Lo que armó gran escándalo fue el libro en el que se contaba su prolongado romance con la duquesa de Alba y su presunta paternidad. A partir de la nueva edición de ese volumen, La verdad de su vida y unas memorias condensadas que aparecieron en ¡Hola! ( la aristócrata de la historia figuraba con el camuflado sobrenombre de María Teresa), el sesgo de la existencia del bailarín se deslizó entre silencios, olvidos y puede que veladas amenazas también. Porque Cayetana de Alba negó tajantemente todo aquello en lo que la involucraba Antonio íntimamente y puso el asunto en manos de sus abogados.

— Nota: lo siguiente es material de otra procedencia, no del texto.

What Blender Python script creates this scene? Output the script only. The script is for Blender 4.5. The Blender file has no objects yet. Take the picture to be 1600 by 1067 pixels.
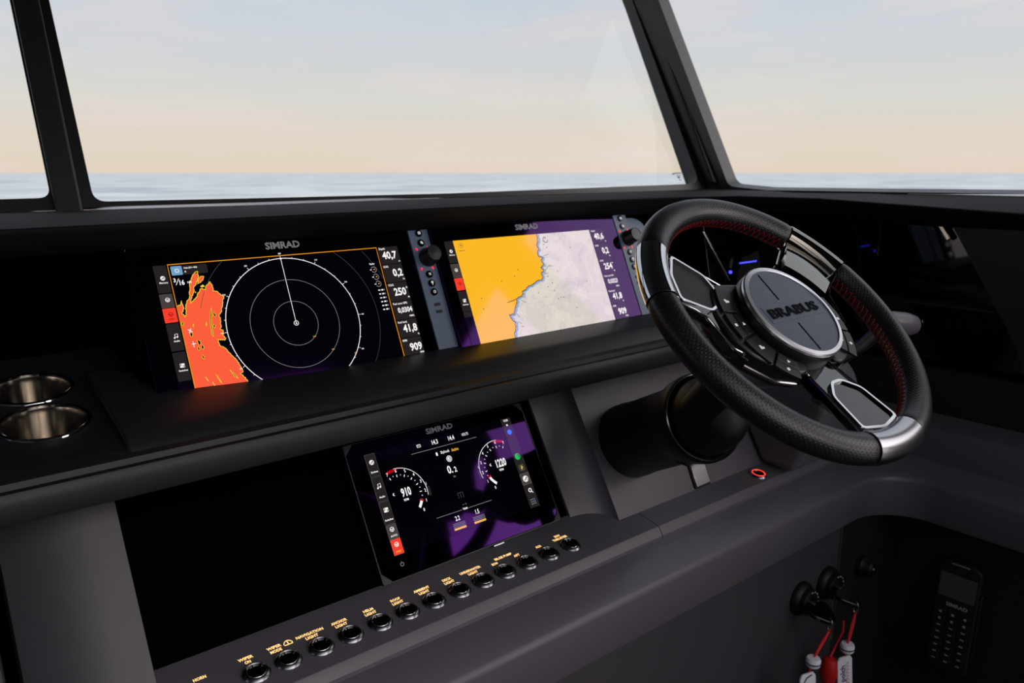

Entonces el gran bailarín vivió momentos difíciles, oscurecida ya su justa fama.

Se había desprendido de su lujoso piso de la madrileña calle de Padilla, también de su chalé marbellí "El Martinete" (lo entrevisté en ambas residencias, con su amabilidad de siempre), mantenía su antes mencionado estudio y residía en un confortable chalé, "San Miguel", en La Florida, a la salida de Madrid. Casi en soledad, olvidado, sin querer recibir a nadie, murió hace ahora diecinueve años, sin poder moverse por sí mismo, con su cuerpo casi paralizado. Sus bienes fueron subastados (saldándose deudas, y beneficiándose sus herederos) durante tres jornadas en noviembre de 2000. Asistí a una de ellas en la sala Durán. Lamentable espectáculo. Representantes del Ministerio de Cultura y de la Junta de Andalucía pugnaban con sus pujas por repartirse el noventa por ciento de aquellos bienes que, en principio, parecían ser destinados a algún museo en memoria del artista fallecido: unas mil piezas entre trajes, pinturas, muebles, fotografías, correspondencia con personalidades… Ignoramos en qué lugar se hallan; no me extrañaría que en algún oscuro desván. Y el nombre de Antonio, desde entonces, en el limbo. En España somos así con muchas de nuestras glorias.